Бахирев писал в отчете: «В 13 часов, когда на расстоянии 1/2–3/4 мили от входа в глубоководный Моонзундский канал "Баян" обходил "Гражданина" и "Славу", командир последнего доложил мне о бедственном состоянии корабля и просил разрешения взорвать его. С просьбой о помощи раздались несколько истеричных голосов с верхней палубы. Разрешение взорвать корабль мной было дано командиру "Славы", и я приказал ему, пропустив вперед "Баян" и "Гражданин", затопить корабль в самом канале – при входе в него. На всякий случай напомнил командиру – о необходимости уничтожения секретных карт, книг и документов. В 13 часов 10 минут с нагонявшего отряд "Дельного" [эскадренный миноносец. – А. Т.], наблюдавшего за неприятелем, был получен семафор: "Моонские батареи больше не работают". В 13 часов 15 минут "Баян" и вслед за ним "Гражданин" вошли в канал и малым ходом пошли по нему на север». А три четверти часа спустя прогремел взрыв: сработали мины, установленные в артиллерийских погребах «Славы».
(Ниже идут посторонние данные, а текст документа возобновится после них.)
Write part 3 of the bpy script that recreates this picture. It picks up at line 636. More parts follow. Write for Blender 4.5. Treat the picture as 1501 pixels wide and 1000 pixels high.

Лежащий на грунте взорванный броненосец «Слава». Моонзундский канал, конец 1917 года (Фото предоставлено М. Золотаревым)

«Не до ордена была бы Родина»

Формально Моонзундская операция увенчалась победой германских войск: им удалось полностью захватить архипелаг. При этом девять немецких кораблей были потоплены, еще больше оказались повреждены, тогда как русская эскадра безвозвратно потеряла всего два судна – «Гром» и «Славу». Число погибших было примерно одинаковым – не более 400 человек с каждой стороны, но русская армия потеряла свыше 20 тыс. человек пленными. Зато затопленные на входе в Моонзундский канал «Слава» и угольные транспорты все-таки закрыли германской флотилии путь к Кронштадту и Петербургу.

Впрочем, все эти выводы делались уже много лет спустя. А тогда, через три недели после сражения, грянула Октябрьская революция и ни русским, ни германским военным некогда было анализировать недавнюю битву. Позднее каждая из сторон представляла исход Моонзундского сражения как свой успех. Однако, рассуждая здраво, можно с уверенностью сказать: русский флот в своем последнем крупном сражении одержал если не безусловную победу, то по очкам – наверняка.

И победа эта тем более ценна, что добились ее наши моряки вопреки очень и очень многим обстоятельствам. Коллапс системы военного управления, беспрецедентное падение флотской дисциплины, отсутствие координации между подразделениями и видами войск – все это могло свести на нет любые усилия адмирала Бахирева и его подчиненных. Но – не свело.